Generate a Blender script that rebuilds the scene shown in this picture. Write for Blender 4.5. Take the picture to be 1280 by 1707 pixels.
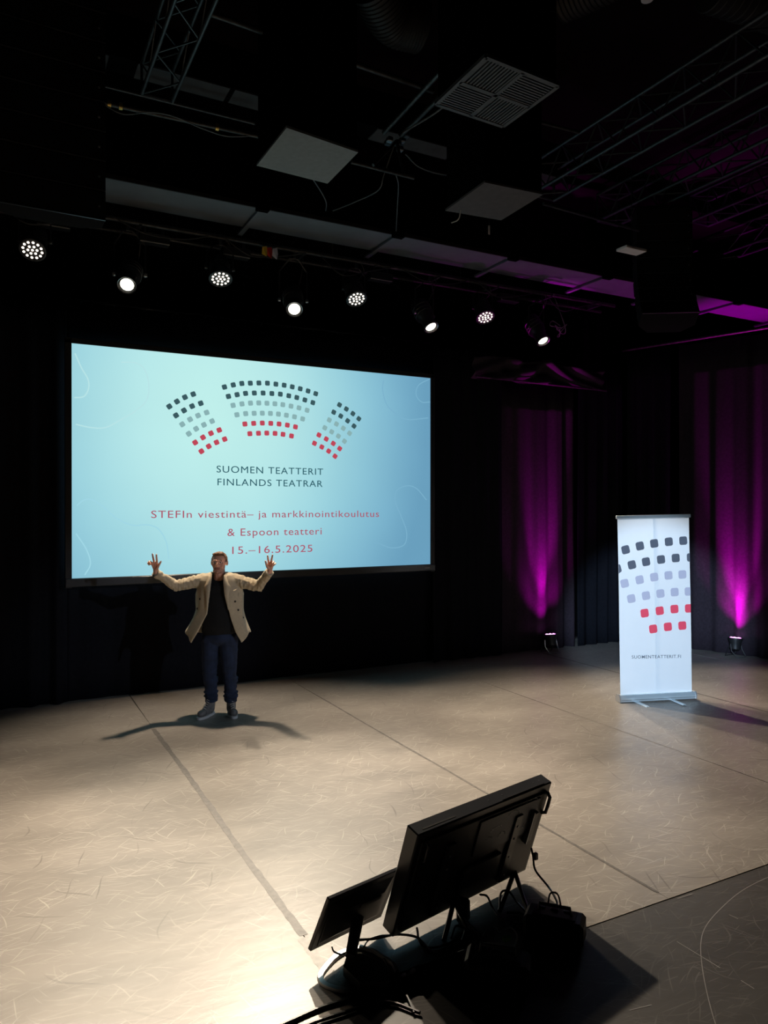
import bpy, math, random
from mathutils import Vector, Matrix, noise
random.seed(7)
PI = math.pi
for o in list(bpy.data.objects): bpy.data.objects.remove(o)
SC = bpy.context.scene
COL = SC.collection

# ---------------------------------------------------------------- camera, world, lights, exposure
TH = math.radians(27.8); CT, ST = math.cos(TH), math.sin(TH)
F, CX, CY, H = 1228.0, 640.0, 850.0, 2.2
cam = bpy.data.cameras.new('camera'); camo = bpy.data.objects.new('camera', cam); COL.objects.link(camo)
cam.sensor_fit = 'HORIZONTAL'; cam.sensor_width = 36; cam.lens = 36 * F / 1280
cam.clip_start = 0.05; cam.clip_end = 100
camo.location = (0, 0, H); camo.rotation_euler = (PI/2 - 3.5/F, 0, -TH)
SC.camera = camo
w = bpy.data.worlds.new('world'); SC.world = w; w.use_nodes = True
w.node_tree.nodes['Background'].inputs[0].default_value = (.5, .5, .6, 1)
w.node_tree.nodes['Background'].inputs[1].default_value = 0.0
SC.view_settings.view_transform = 'Standard'; SC.view_settings.look = 'None'
SC.view_settings.exposure = 0.0; SC.view_settings.gamma = 1.0; SC.view_settings.use_curve_mapping = False

def spot(name, loc, aim, power, color, size, blend, rad=.07):
    l = bpy.data.lights.new(name, 'SPOT'); l.energy = power; l.color = color
    l.spot_size = math.radians(size); l.spot_blend = blend; l.shadow_soft_size = rad
    o = bpy.data.objects.new(name, l); COL.objects.link(o); o.location = loc
    o.rotation_euler = (Vector(aim) - Vector(loc)).to_track_quat('-Z', 'Y').to_euler()
    return o
RIG_Y, RIG_Z = 8.55, 4.75
WARM = (1.0, .81, .61); WHITE = (1.0, .85, .66)
# (kind, x, height, aim, power, cone, blend)
LAMPS = [('par', .346, 4.92, (-.75, 4.9, 0), 760, 48, .8),
         ('fresnel', 1.29, 4.69, (-.3, 4.0, 0), 620, 42, .8),
         ('par', 2.34, 4.91, (2.0, 6.2, 0), 900, 72, .8),
         ('fresnel', 3.26, 4.67, (1.8, 3.5, 0), 1850, 58, .7),
         ('par', 4.11, 4.91, (4.1, 5.7, 0), 540, 56, .8),
         ('fresnel', 5.23, 4.68, (5.9, 5.4, 0), 580, 50, .7),
         ('par', 6.13, 4.92, (5.8, 5.8, 0), 480, 58, .8),
         ('fresnel', 7.17, 4.70, (7.7, 5.4, 0), 620, 50, .7)]
for k, x, z, aim, pw, cone, bl in LAMPS:
    d = (Vector(aim) - Vector((x, RIG_Y, z))).normalized()
    p = Vector((x, RIG_Y, z)) + d * .05
    spot('stage_lamp_beam', p, aim, pw, WHITE if k == 'fresnel' else WARM, cone, bl, .09 if k == 'par' else .06)
spot('front_house_beam', (-2.3, -2.3, 3.6), (6.72, 6.0, 1.02), 8600, (.52, .74, 1.0), 11.5, .5, .08)
spot('front_house_spill', (7.2, -5.0, 4.6), (2.15, 7.8, .95), 1300, (.72, .83, 1.0), 13, .9, .08)
MAG = (1.0, .0, .85)
UPL = [(7.56, 8.84), (9.80, 7.30), (11.7, 8.2), (-1.6, 8.5)]

# ---------------------------------------------------------------- projection helpers (pixel ray onto a real plane)
def ray(u, v):
    X = (u - CX) / F
    return Vector((X*CT + ST, -X*ST + CT, -(v - CY) / F))
def onY(u, v, y):
    r = ray(u, v); t = y / r.y; return Vector((r.x*t, y, H + r.z*t))
def onZ(u, v, z=0.0):
    r = ray(u, v); t = (z - H) / r.z; return Vector((r.x*t, r.y*t, z))

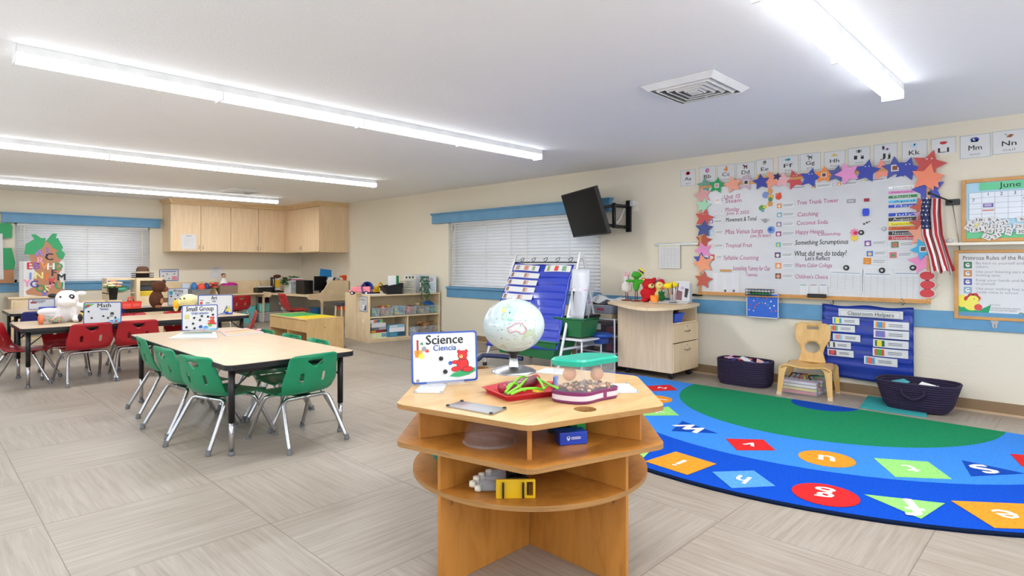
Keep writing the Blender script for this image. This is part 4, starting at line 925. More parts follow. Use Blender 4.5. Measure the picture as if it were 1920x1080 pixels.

EXERCISE BRIEF:
Pictures in the records must not appear in the copy; transcribe everything else precisely.

RESPONSE TO THIS TASK:
Generate a Blender script that rebuilds the scene shown in this picture. Write for Blender 4.5. Take the picture to be 1280 by 1707 pixels.
import bpy, math, random
from mathutils import Vector, Matrix, noise
random.seed(7)
PI = math.pi
for o in list(bpy.data.objects): bpy.data.objects.remove(o)
SC = bpy.context.scene
COL = SC.collection

# ---------------------------------------------------------------- camera, world, lights, exposure
TH = math.radians(27.8); CT, ST = math.cos(TH), math.sin(TH)
F, CX, CY, H = 1228.0, 640.0, 850.0, 2.2
cam = bpy.data.cameras.new('camera'); camo = bpy.data.objects.new('camera', cam); COL.objects.link(camo)
cam.sensor_fit = 'HORIZONTAL'; cam.sensor_width = 36; cam.lens = 36 * F / 1280
cam.clip_start = 0.05; cam.clip_end = 100
camo.location = (0, 0, H); camo.rotation_euler = (PI/2 - 3.5/F, 0, -TH)
SC.camera = camo
w = bpy.data.worlds.new('world'); SC.world = w; w.use_nodes = True
w.node_tree.nodes['Background'].inputs[0].default_value = (.5, .5, .6, 1)
w.node_tree.nodes['Background'].inputs[1].default_value = 0.0
SC.view_settings.view_transform = 'Standard'; SC.view_settings.look = 'None'
SC.view_settings.exposure = 0.0; SC.view_settings.gamma = 1.0; SC.view_settings.use_curve_mapping = False

def spot(name, loc, aim, power, color, size, blend, rad=.07):
    l = bpy.data.lights.new(name, 'SPOT'); l.energy = power; l.color = color
    l.spot_size = math.radians(size); l.spot_blend = blend; l.shadow_soft_size = rad
    o = bpy.data.objects.new(name, l); COL.objects.link(o); o.location = loc
    o.rotation_euler = (Vector(aim) - Vector(loc)).to_track_quat('-Z', 'Y').to_euler()
    return o
RIG_Y, RIG_Z = 8.55, 4.75
WARM = (1.0, .81, .61); WHITE = (1.0, .85, .66)
# (kind, x, height, aim, power, cone, blend)
LAMPS = [('par', .346, 4.92, (-.75, 4.9, 0), 760, 48, .8),
         ('fresnel', 1.29, 4.69, (-.3, 4.0, 0), 620, 42, .8),
         ('par', 2.34, 4.91, (2.0, 6.2, 0), 900, 72, .8),
         ('fresnel', 3.26, 4.67, (1.8, 3.5, 0), 1850, 58, .7),
         ('par', 4.11, 4.91, (4.1, 5.7, 0), 540, 56, .8),
         ('fresnel', 5.23, 4.68, (5.9, 5.4, 0), 580, 50, .7),
         ('par', 6.13, 4.92, (5.8, 5.8, 0), 480, 58, .8),
         ('fresnel', 7.17, 4.70, (7.7, 5.4, 0), 620, 50, .7)]
for k, x, z, aim, pw, cone, bl in LAMPS:
    d = (Vector(aim) - Vector((x, RIG_Y, z))).normalized()
    p = Vector((x, RIG_Y, z)) + d * .05
    spot('stage_lamp_beam', p, aim, pw, WHITE if k == 'fresnel' else WARM, cone, bl, .09 if k == 'par' else .06)
spot('front_house_beam', (-2.3, -2.3, 3.6), (6.72, 6.0, 1.02), 8600, (.52, .74, 1.0), 11.5, .5, .08)
spot('front_house_spill', (7.2, -5.0, 4.6), (2.15, 7.8, .95), 1300, (.72, .83, 1.0), 13, .9, .08)
MAG = (1.0, .0, .85)
UPL = [(7.56, 8.84), (9.80, 7.30), (11.7, 8.2), (-1.6, 8.5)]

# ---------------------------------------------------------------- projection helpers (pixel ray onto a real plane)
def ray(u, v):
    X = (u - CX) / F
    return Vector((X*CT + ST, -X*ST + CT, -(v - CY) / F))
def onY(u, v, y):
    r = ray(u, v); t = y / r.y; return Vector((r.x*t, y, H + r.z*t))
def onZ(u, v, z=0.0):
    r = ray(u, v); t = (z - H) / r.z; return Vector((r.x*t, r.y*t, z))

Keep writing the Blender script for this image. This is part 4, starting at line 925. More parts follow. Use Blender 4.5. Measure the picture as if it were 1920x1080 pixels.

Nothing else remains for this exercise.